While the dynamics of this latest dispute between Japan and China do not presage large-scale, long-term institutional changes in either country, that has not been the case for other disputes between these countries in the past (for example, the 1930s and the Japanese establishment of Manchukuo).  Indeed, China’s centralized state and large army is largely a function of responses to its threatening neighbors, including Imperial Japan.

Institutional Changes

Consistent threats to homeland territories can both strengthen and centralize the institutions of the state.  The Senkaku Islands differ from most other territorial disputes in two very important ways.  First, the major prize is a group of islands, not bordering territories, so land armies will not be sitting within the state challenging the territories.  Second, the islands do not compromise core territories for either state, so the level of threat to the homeland is not immediate or large.  Both of these factors discourage the centralization that follows most territorial disputes.

In most cases the defense of territories requires large armies to both respond to the challenges and also hold sovereignty over the disputed territories.  This causes problems for the citizens in nearby areas since large armies can also eventually bring repression by the state.  However, immediate survival takes precedence over state or elite strength, and already-nationalized citizens will support increased militarization.  In Chapter 5 of my book, the Territorial Peace: Borders, State Development, and International Conflict, I demonstrate a strong connection between territorial disputes, army size, and eventual repression.  No matter how small or insignificant, territorial disputes over homeland territories lead the average country to immediately increase state military personnel by over 100,000 men (after controls added for wealth, population, etc).  In turn, these military increases are associated with 20-30% increases in the level of repression by the state in the three years following the territorial dispute.

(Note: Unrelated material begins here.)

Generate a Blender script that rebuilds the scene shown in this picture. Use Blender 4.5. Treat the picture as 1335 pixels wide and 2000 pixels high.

Armies in these cases tend to just sit in or near the contested territories.  Demobilization risks power asymmetries, and peace accords without the withdrawal of forces do not eliminate the likelihood that each state will continue to threaten the other.   This creates a cycle of conflict and constant threat in the area that can cause dramatic institutional changes.

For example, in the last post I described how opposition parties are likely to support the leader at early stages of a territorial dispute.  This type of political climate makes institutional centralization for the leader much easier.  Wanting to stay in power and/or forward their policies, leaders use the new political environment created by the dispute to eliminate veto players within the state.  This is intended to increase the ability of the executive to wield power during crisis—and that power tends not to go away.  With control of the army by the executive, few can challenge the process of state centralization.  That is why I find that rivalries over territory lead to more than a 5% reduction, per annum, in the number of checks on the executive.  A case like the dispute over Manchukuo, lasting over fourteen years, would cause a reduction of over half the veto players in the state.

Authoritarianism and Democracy

This argument explains why territorial issues and authoritarian governments co-evolve regionally, as Alex Braithwaite and I point out in a forthcoming article in the British Journal of Political Science.  Territorial disputes tend to fester, causing large armies and an institutional centralization that magnifies the power of the executive within the state.  Without checks on executive power, a repressive authoritarianism is the result.  This is why, following centuries of territorial disputes with its neighbors, Japan and the Soviet Union, China has developed a state with strong executive power and an army capable of repressing its large population.

Think of the converse of this story, though.  What happens when territorial issues are resolved?  In Japan’s case, the United States removed both the emperor’s institutions of control within the state and the influence of the military on politics.  Japan, an island with few direct threats to its core homelands, became a territorially satisfied state and, eventually, a strong democracy.

Once territorial issues are resolved in a state, public opinion becomes more diverse, and the need for large-scale militarization disappears.  Party competition returns, checks on the power of the executive grow, and de-centralization of the state follows.  Further, if the state has the requisite level of wealth, or a middle class, or whatever other factors are necessary, then democratization becomes likely in the state, as Jaroslav Tir and I find when examining states at “positive territorial peace”, or those that have settled their borders with peaceful territorial transfers.  Imagined in this way, the argument implies that democracies are but a subset of all the states that are at Territorial Peace.